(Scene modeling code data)

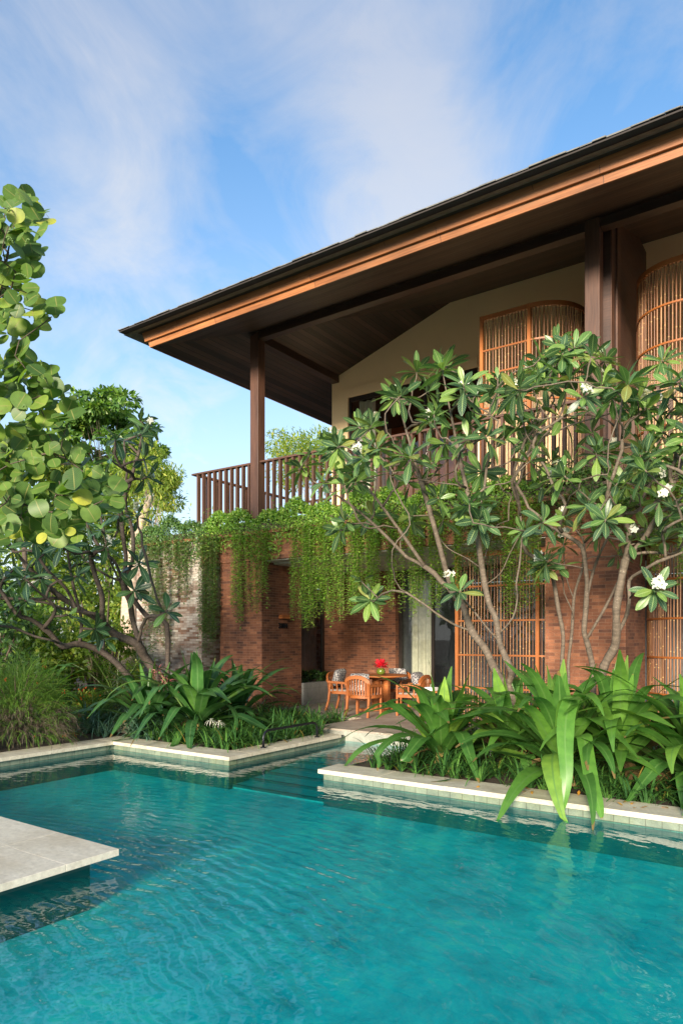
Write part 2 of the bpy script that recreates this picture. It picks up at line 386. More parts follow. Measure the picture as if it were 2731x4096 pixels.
# ---------------------------------------------------------------- camera, sun, sky
cd = bpy.data.cameras.new('camera'); cam = bpy.data.objects.new('camera', cd); COL.objects.link(cam)
cd.sensor_fit = 'HORIZONTAL'; cd.sensor_width = 24; cd.lens = 24 * FPX / 2731; cd.shift_y = (HYP - 2048) / 2731
cd.clip_start = .05; cd.clip_end = 3000
cam.location = (0, 0, EYE); cam.rotation_euler = (pi/2, 0, YAW); S.camera = cam
SUN_EL = radians(13.5); SUN_AZ = math.atan2(.30, -.954)      # azimuth measured from +Y towards +X
to_sun = Vector((cos(SUN_EL)*sin(SUN_AZ), cos(SUN_EL)*cos(SUN_AZ), sin(SUN_EL)))
sl = bpy.data.lights.new('sun', 'SUN'); sl.energy = 2.5; sl.angle = radians(13); sl.color = (1, .87, .70)
so = bpy.data.objects.new('sun', sl); COL.objects.link(so); so.rotation_mode = 'QUATERNION'; so.rotation_quaternion = to_sun.to_track_quat('Z', 'Y'); so.location = (0, 0, 30)
wd = bpy.data.worlds.new('World'); S.world = wd; wd.use_nodes = True; wn = wd.node_tree; wn.nodes.clear(); N = NT(wn)
wo = wn.nodes.new('ShaderNodeOutputWorld'); bg = wn.nodes.new('ShaderNodeBackground'); bg.inputs[1].default_value = .15
sky = N.n('ShaderNodeTexSky', sky_type='NISHITA'); sky.sun_disc = False; sky.sun_elevation = radians(32); sky.sun_rotation = SUN_AZ
sky.air_density = 1.0; sky.dust_density = .6; sky.ozone_density = 2.0
sky.sun_elevation = SUN_EL
tc = N.n('ShaderNodeTexCoord').outputs['Generated']
rot = N.mapping(tc, rot=(0, 0, -YAW))                # x to the right, y ahead
sp = N.n('ShaderNodeSeparateXYZ'); N.l(rot, sp.inputs[0])
zz = N.math('ADD', N.math('MAXIMUM', sp.outputs[2], 0.0), .22)
cx = N.math('DIVIDE', sp.outputs[0], zz); cy = N.math('DIVIDE', sp.outputs[1], zz)
cv = N.n('ShaderNodeCombineXYZ'); N.l(cx, cv.inputs[0]); N.l(cy, cv.inputs[1])
big = N.noise(N.mapping(cv.outputs[0], (1.0, .55, 1), CLOUD_OFF, (0, 0, radians(-6))), 1.05, 7, .55, .5)
fine = N.noise(N.mapping(cv.outputs[0], (2.2, 1.5, 1), (3, 1, 0), (0, 0, radians(12))), 1.8, 10, .62, .9)
cl = N.math('ADD', N.math('MULTIPLY', big, .68), N.math('MULTIPLY', fine, .32))
uu = N.math('DIVIDE', sp.outputs[0], N.math('MAXIMUM', sp.outputs[1], .05)); vv = N.math('DIVIDE', sp.outputs[2], N.math('MAXIMUM', sp.outputs[1], .05))
for u_, v_, su, sv, am in ((.09,.62,.12,.34,.125),(-.34,.88,.20,.26,.045),(-.16,.66,.08,.36,-.07),(.40,.68,.13,.25,-.07),(-.30,.45,.13,.12,-.06)):
    e2 = N.math('ADD', N.math('POWER', N.math('DIVIDE', N.math('SUBTRACT', uu, u_), su), 2.0), N.math('POWER', N.math('DIVIDE', N.math('SUBTRACT', vv, v_), sv), 2.0))
    cl = N.math('ADD', cl, N.math('MULTIPLY', N.math('EXPONENT', N.math('MULTIPLY', e2, -1.0)), am))
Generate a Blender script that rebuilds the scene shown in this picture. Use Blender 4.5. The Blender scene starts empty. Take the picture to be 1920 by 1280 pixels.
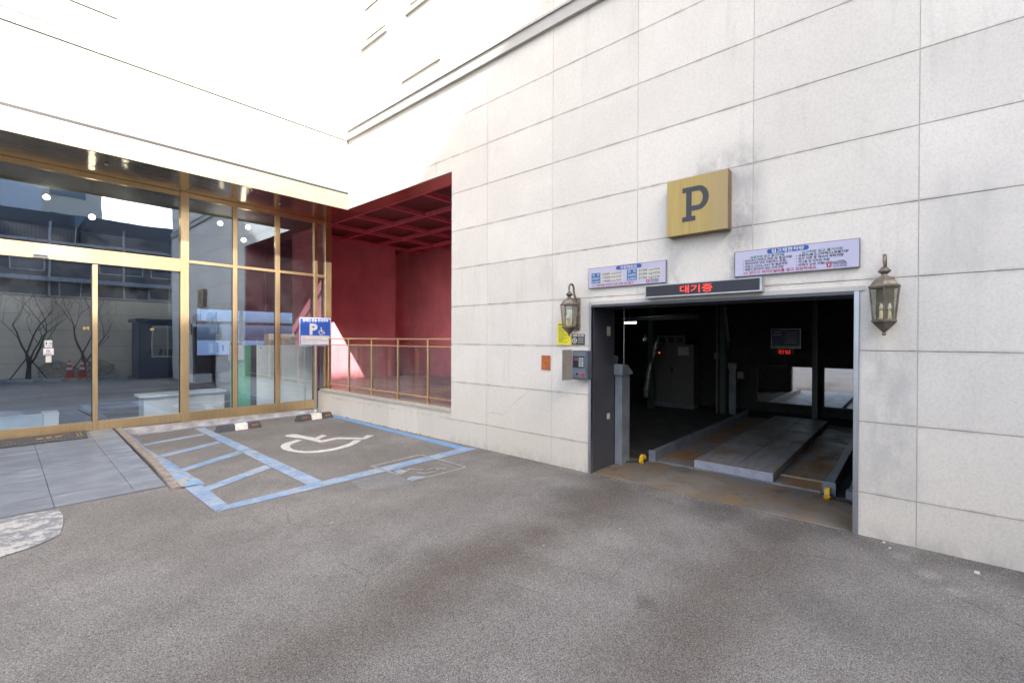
import bpy, bmesh, math, random
from mathutils import Vector, Matrix
random.seed(7)
S = bpy.context.scene
COL = S.collection

# ------------------------------------------------------------------ camera, world, sun, exposure
EYE = 1.65
cam = bpy.data.cameras.new('camera'); cam_o = bpy.data.objects.new('camera', cam); COL.objects.link(cam_o)
S.camera = cam_o
cam.lens = 16; cam.sensor_width = 36; cam.clip_start = 0.05; cam.clip_end = 2000
hd = math.radians(48.717); pit = -0.0048576; rol = 0.0037571
fw = Vector((math.sin(hd), math.cos(hd), 0)); rt = Vector((math.cos(hd), -math.sin(hd), 0)); up = Vector((0, 0, 1))
fw2 = fw*math.cos(pit) + up*math.sin(pit); up2 = up*math.cos(pit) - fw*math.sin(pit)
rt2 = rt*math.cos(rol) + up2*math.sin(rol); up3 = up2*math.cos(rol) - rt*math.sin(rol)
M = Matrix((rt2, up3, -fw2)).transposed().to_4x4(); M.translation = Vector((0, 0, EYE))
cam_o.matrix_world = M

SUN_DIR = Vector((0.414, 1.0, -0.688)).normalized()      # the way the light travels
world = bpy.data.worlds.new('World'); S.world = world; world.use_nodes = True
wn = world.node_tree.nodes; wl = world.node_tree.links
sky = wn.new('ShaderNodeTexSky'); sky.sky_type = 'NISHITA'; sky.sun_disc = False
sky.sun_elevation = math.asin(-SUN_DIR.z); sky.sun_rotation = math.atan2(-SUN_DIR.x, -SUN_DIR.y)
sky.air_density = 0.9; sky.dust_density = 4.0; sky.ozone_density = 1.0
bg = wn['Background']; wl.new(sky.outputs[0], bg.inputs[0]); bg.inputs[1].default_value = 0.15
sun = bpy.data.lights.new('sun', 'SUN'); sun.energy = 3.8; sun.angle = math.radians(0.3); sun.color = (1, 0.95, 0.87)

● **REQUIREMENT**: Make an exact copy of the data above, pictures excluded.

● **THE OUTPUT**:
Write part 2 of the bpy script that recreates this picture. It picks up at line 386. More parts follow. Measure the picture as if it were 2731x4096 pixels.
# ---------------------------------------------------------------- camera, sun, sky
cd = bpy.data.cameras.new('camera'); cam = bpy.data.objects.new('camera', cd); COL.objects.link(cam)
cd.sensor_fit = 'HORIZONTAL'; cd.sensor_width = 24; cd.lens = 24 * FPX / 2731; cd.shift_y = (HYP - 2048) / 2731
cd.clip_start = .05; cd.clip_end = 3000
cam.location = (0, 0, EYE); cam.rotation_euler = (pi/2, 0, YAW); S.camera = cam
SUN_EL = radians(13.5); SUN_AZ = math.atan2(.30, -.954)      # azimuth measured from +Y towards +X
to_sun = Vector((cos(SUN_EL)*sin(SUN_AZ), cos(SUN_EL)*cos(SUN_AZ), sin(SUN_EL)))
sl = bpy.data.lights.new('sun', 'SUN'); sl.energy = 2.5; sl.angle = radians(13); sl.color = (1, .87, .70)
so = bpy.data.objects.new('sun', sl); COL.objects.link(so); so.rotation_mode = 'QUATERNION'; so.rotation_quaternion = to_sun.to_track_quat('Z', 'Y'); so.location = (0, 0, 30)
wd = bpy.data.worlds.new('World'); S.world = wd; wd.use_nodes = True; wn = wd.node_tree; wn.nodes.clear(); N = NT(wn)
wo = wn.nodes.new('ShaderNodeOutputWorld'); bg = wn.nodes.new('ShaderNodeBackground'); bg.inputs[1].default_value = .15
sky = N.n('ShaderNodeTexSky', sky_type='NISHITA'); sky.sun_disc = False; sky.sun_elevation = radians(32); sky.sun_rotation = SUN_AZ
sky.air_density = 1.0; sky.dust_density = .6; sky.ozone_density = 2.0
sky.sun_elevation = SUN_EL
tc = N.n('ShaderNodeTexCoord').outputs['Generated']
rot = N.mapping(tc, rot=(0, 0, -YAW))                # x to the right, y ahead
sp = N.n('ShaderNodeSeparateXYZ'); N.l(rot, sp.inputs[0])
zz = N.math('ADD', N.math('MAXIMUM', sp.outputs[2], 0.0), .22)
cx = N.math('DIVIDE', sp.outputs[0], zz); cy = N.math('DIVIDE', sp.outputs[1], zz)
cv = N.n('ShaderNodeCombineXYZ'); N.l(cx, cv.inputs[0]); N.l(cy, cv.inputs[1])
big = N.noise(N.mapping(cv.outputs[0], (1.0, .55, 1), CLOUD_OFF, (0, 0, radians(-6))), 1.05, 7, .55, .5)
fine = N.noise(N.mapping(cv.outputs[0], (2.2, 1.5, 1), (3, 1, 0), (0, 0, radians(12))), 1.8, 10, .62, .9)
cl = N.math('ADD', N.math('MULTIPLY', big, .68), N.math('MULTIPLY', fine, .32))
uu = N.math('DIVIDE', sp.outputs[0], N.math('MAXIMUM', sp.outputs[1], .05)); vv = N.math('DIVIDE', sp.outputs[2], N.math('MAXIMUM', sp.outputs[1], .05))
for u_, v_, su, sv, am in ((.09,.62,.12,.34,.125),(-.34,.88,.20,.26,.045),(-.16,.66,.08,.36,-.07),(.40,.68,.13,.25,-.07),(-.30,.45,.13,.12,-.06)):
    e2 = N.math('ADD', N.math('POWER', N.math('DIVIDE', N.math('SUBTRACT', uu, u_), su), 2.0), N.math('POWER', N.math('DIVIDE', N.math('SUBTRACT', vv, v_), sv), 2.0))
    cl = N.math('ADD', cl, N.math('MULTIPLY', N.math('EXPONENT', N.math('MULTIPLY', e2, -1.0)), am))
Generate a Blender script that rebuilds the scene shown in this picture. Use Blender 4.5. The Blender scene starts empty. Take the picture to be 1920 by 1280 pixels.
import bpy, bmesh, math, random
from mathutils import Vector, Matrix
random.seed(7)
S = bpy.context.scene
COL = S.collection

# ------------------------------------------------------------------ camera, world, sun, exposure
EYE = 1.65
cam = bpy.data.cameras.new('camera'); cam_o = bpy.data.objects.new('camera', cam); COL.objects.link(cam_o)
S.camera = cam_o
cam.lens = 16; cam.sensor_width = 36; cam.clip_start = 0.05; cam.clip_end = 2000
hd = math.radians(48.717); pit = -0.0048576; rol = 0.0037571
fw = Vector((math.sin(hd), math.cos(hd), 0)); rt = Vector((math.cos(hd), -math.sin(hd), 0)); up = Vector((0, 0, 1))
fw2 = fw*math.cos(pit) + up*math.sin(pit); up2 = up*math.cos(pit) - fw*math.sin(pit)
rt2 = rt*math.cos(rol) + up2*math.sin(rol); up3 = up2*math.cos(rol) - rt*math.sin(rol)
M = Matrix((rt2, up3, -fw2)).transposed().to_4x4(); M.translation = Vector((0, 0, EYE))
cam_o.matrix_world = M

SUN_DIR = Vector((0.414, 1.0, -0.688)).normalized()      # the way the light travels
world = bpy.data.worlds.new('World'); S.world = world; world.use_nodes = True
wn = world.node_tree.nodes; wl = world.node_tree.links
sky = wn.new('ShaderNodeTexSky'); sky.sky_type = 'NISHITA'; sky.sun_disc = False
sky.sun_elevation = math.asin(-SUN_DIR.z); sky.sun_rotation = math.atan2(-SUN_DIR.x, -SUN_DIR.y)
sky.air_density = 0.9; sky.dust_density = 4.0; sky.ozone_density = 1.0
bg = wn['Background']; wl.new(sky.outputs[0], bg.inputs[0]); bg.inputs[1].default_value = 0.15
sun = bpy.data.lights.new('sun', 'SUN'); sun.energy = 3.8; sun.angle = math.radians(0.3); sun.color = (1, 0.95, 0.87)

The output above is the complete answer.